1st Edition

Constructing Space A Longitudinal Study of Immigrants from Wenzhou in Paris

By Wang Chunguang Copyright 2023
    176 Pages 2 B/W Illustrations
    by Routledge

    176 Pages 2 B/W Illustrations
    by Routledge

    This book presents the findings of a ten-year longitudinal study on the experience of Chinese immigrants from Wenzhou in Paris. The author examines the impact of the evolving spaces people from Wenzhou have built for themselves in the French capital, both within immigrant communities and French society at large.

    The study discovers that over the course of a decade, immigrants from Wenzhou in Paris have experienced notable changes in the industries they work in, where they live, their organizational structure, how they interact with one another, and their inter-generational dynamics. This book investigates four specific spaces: economic, social, cultural, and policy-related, all of which emerge from immigrants’ integration into local society and in turn impact their own integration. The author aims to reveal the paths and mechanisms of the community and how their social spaces have been constructed while the production mechanism of society from the theoretical point of view is also explored.

    The book will be of interest to scholars and students of Sociology, Immigration Studies, and East Asian Studies. It will also be an essential reading for those who are interested in Chinese immigration in general.

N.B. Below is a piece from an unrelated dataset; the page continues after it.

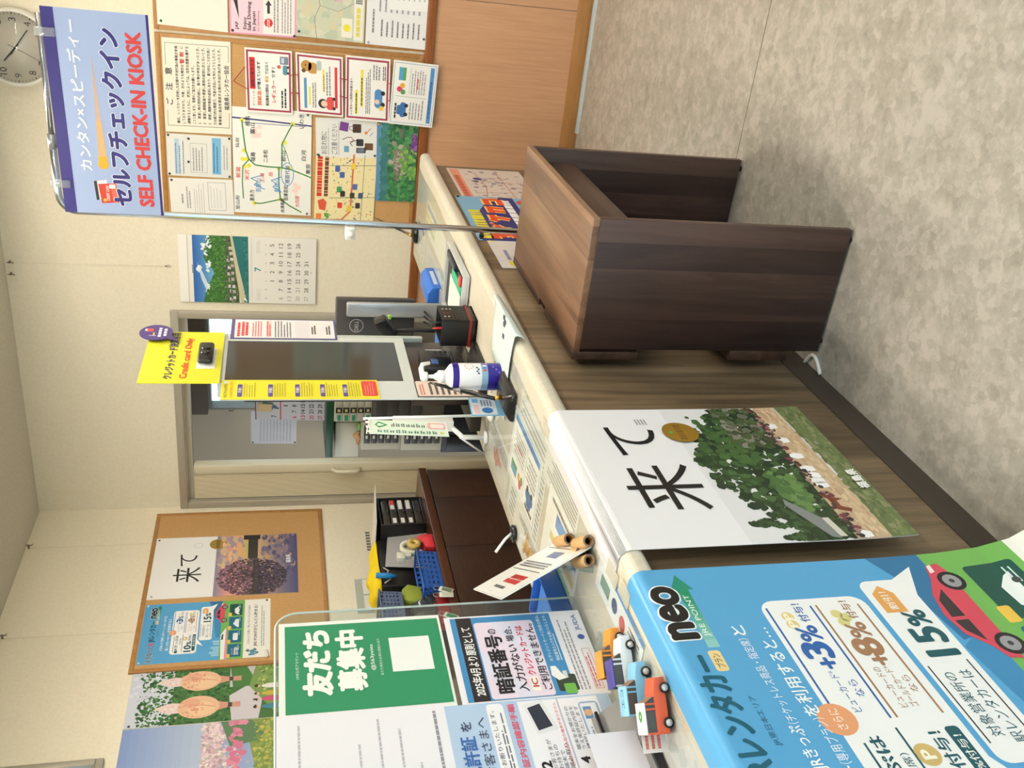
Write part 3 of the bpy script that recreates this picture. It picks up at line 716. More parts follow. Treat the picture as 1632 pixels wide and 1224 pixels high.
# --- yellow station map
s = wallB('town_map_sheet', (500, 360), (503.8, 244), (594, 362), (240, 226, 178))
s.dabs(lambda: (random.uniform(4, 96), random.uniform(26, 96)), 130, 1.3, [(200, 176, 130), (226, 170, 120), (150, 160, 140), (222, 206, 150), (120, 120, 130)], 1)
s.lines(42, 3, 96, 12, 1, (206, 52, 40), .9, 2, 0, 4.6); s.lines(42, 15, 96, 22, 1, (110, 60, 50), .9, 2, 0, 4.6); s.lines(8, 3, 18, 12, 1, (232, 130, 60), 1, 2, 0, 9)
s.line([(8, 0), (10, 46), (22, 60), (100, 62)], 2.2, (214, 110, 66), 1.9); s.line([(0, 78), (100, 80)], .8, (120, 150, 110), 1.9); s.line([(40, 24), (42, 100)], .8, (120, 150, 110), 2); s.line([(84, 24), (86, 100)], .8, (120, 120, 120), 2.05)
for (u, v, c) in ((80, 36, (70, 96, 170)), (72, 44, (70, 96, 170)), (56, 66, (80, 110, 180)), (52, 40, (60, 150, 90)), (30, 42, (214, 70, 50)), (46, 46, (40, 40, 44)), (26, 58, (230, 200, 60)), (44, 62, (60, 60, 60)), (44, 76, (60, 80, 120)), (30, 72, (60, 60, 60)), (84, 62, (236, 206, 70))): s.rrect(u - 4, v - 4, u + 4, v + 4, c, 1.5, 2.2)
s.poly([(36, 5), (24, 8), (22, 18), (34, 20), (39, 14)], (214, 90, 60), 2); s.dabs(lambda: (random.gauss(16, 3), random.gauss(20, 2)), 20, 2, [(90, 150, 60), (120, 170, 70)], 2)
s.pin(5, 8, (60, 70, 90)).pin(97, 5, (60, 60, 60)); s.finish('cream coloured town map with red heading, lower left of the crowded cork board', 'map')
# --- lost property sheet
s = wallB('notice_sheet', (503.8, 250), (503, 187), (600, 252), (232, 232, 230), y=4.6898)
s.text('お忘れ物に', 8, 8, 66, 18, (90, 92, 110), 0.0, fit=True); s.rect(6, 20, 74, 20.7, GREY); s.text('ご注意ください', 8, 25, 84, 35, (90, 92, 110), 0, fit=True); s.rect(6, 37, 90, 37.7, GREY)
s.poly([(70, 38), (92, 40), (88, 54), (66, 52)], (110, 60, 140)); s.rrect(64, 60, 86, 74, (70, 46, 40), 2); s.line([(70, 60), (72, 55), (79, 55), (81, 60)], 1.5, (70, 46, 40))
s.line([(46, 43), (52, 52), (52, 58)], 1.6, (30, 30, 40)); s.line([(52, 58), (44, 62), (40, 54)], 1.6, (190, 60, 50)); s.line([(30, 60), (36, 56), (42, 60), (46, 70)], 1.8, (44, 44, 54)); s.rrect(30, 66, 48, 78, (48, 48, 58), 2)
s.rrect(14, 46, 30, 54, (110, 160, 196), 1); s.rrect(12, 66, 26, 82, (70, 76, 92), 2); s.rect(14, 68, 24, 79, (110, 118, 134), 1.5); s.rrect(20, 80, 38, 94, (104, 72, 46), 1.5); s.line([(66, 84), (76, 90)], 2, (220, 110, 60)); s.disc(64, 82, 4, (232, 140, 80)); s.line([(56, 88), (66, 94)], 2, (120, 160, 200))
s.pin(6, 3).pin(6, 97).pin(96, 97, (190, 50, 40)); s.finish('white lost property notice picturing bags, phone and keys, beside the cream town map', 'notice')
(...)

    1. The Immigration Problem in France  2. "Building" the Market and Parasitic Growth  3. Transnational and Ethnic Competition and Cooperation  4. Sociality and Social Space  5. Cultural Space: Seeking Roots and Faith  6. Policy Space: The Construction of Boundaries  7. Elastic Space and Social Integration

    Biography

    Dr. Wang Chunguang is Deputy Director of the Institute of Sociology and Head of the Social Policy Research Center at the Chinese Academy of Social Sciences. His research interests include social structure, rural sociology, social mobility, social policies, social governance, society building, social integration of immigrants, and poverty alleviation in rural areas. Dr. Wang is also the author of Social Mobility and Social Reconstruction (1995).